John Halley said while firearms business trends are constantly fluctuating, business reached an unusual high in December of 2015. “The training business was definitely booming and concealed carry was obviously a big part of that,” said Halley. He attributed numerous factors to the peak in business. “The political climate was obviously big but I think around that time it was really a combination of things… You had San Bernardino and of course violent crime in our area has really gone up.” He said many people started “rushing out to get the training and start carrying a gun to protect themselves.” Halley said his training classes were completely booked throughout the summer of 2016 two months in advance, training more than 200 people each month.

Fast-forward four months into 2017, Halley said the concealed carry permit part of the business will never be where it was. “In every state that has had some sort of permitless carry we’ve definitely seen a drastic decline in concealed carry training without the requirement of it.” Many of the part-time businesses or people who did concealed carry training as a side job are being pushed out. “There is just not as much of a market portion for them.” Halley felt confident full-time instructors throughout the Ozarks will always be around, saying the need for some sort of training will never completely disappear.

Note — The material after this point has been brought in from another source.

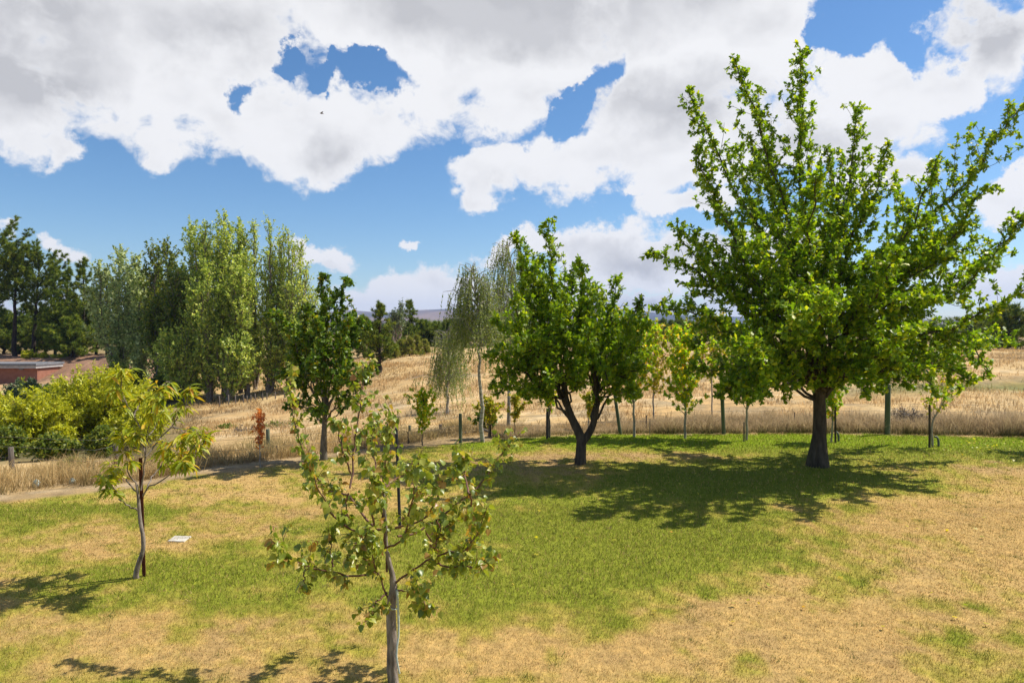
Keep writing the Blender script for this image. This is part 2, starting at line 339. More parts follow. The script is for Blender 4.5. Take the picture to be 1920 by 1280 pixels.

Halley said the training industry is starting to see a slight increase again because people are becoming more educated about the new law. He also said gun sales have increased. “Now that you have more people carrying a firearm you’re definitely going to see some other classes,” said Halley about training options. “A lot more people are interested in defensive pistol training, beginner pistol courses and things like that.”

Halley still encourages people to get a permit. He said there is a level of credibility and many benefits that come with it. He said it’s best for people who travel out of state and that there are still many public locations that technically require you to have one.